I had been asking God for so many years to change my husband. Begging God, really. But I saw little movement over almost two decades. Makes a girl weary, you know? Finally, God made a change, and that change was in me.
During the very difficult beginning of our restoration season, God allowed me to see things through a very different lens. It was the lens of heaven, seeing my husband with eyes of love and compassion over his brokenness. Seeing him as God sees him…as a child of God, hurting, and in great need of the Father’s healing. For his sake, not mine. And that is where the change came. In the motive of my prayer.
I realized that all those years I wanted my husband to change so that my life would be easier; so that I wouldn’t have to deal with his anger, his pride, or his control. I wanted him to change so that I could relax and maybe be happy for a change.

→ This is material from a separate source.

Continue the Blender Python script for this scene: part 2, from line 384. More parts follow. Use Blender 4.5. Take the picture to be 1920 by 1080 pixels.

You do not have because you do not ask. You ask and don’t receive because you ask with wrong motives, so that you may spend it on your pleasures. (James 4:3)
This was the verse that God first used to address my prayer life, specifically my prayers for my husband. This is where I began to learn that motives matter to God, and my motive in prayer was me, more often than not.
As my view of my husband changed, so did my motives. As I saw what God saw, my heart broke for my husband more than it broke for me. And when I began to pray out of a genuine desire to see him free, to see him know the deep love of His Father, to know his worth – the changes I had prayed for began to happen. Little bits at a time for sure, but they were there.
Discovering that God, not my husband, is my source of happiness and peace was a shift I needed that enabled me to begin to pray with Godly motives rather than selfish ones.
If you are weary in prayer for your spouse, or anyone else for that matter, let God call out your motives. It will be hard, but so very worth it.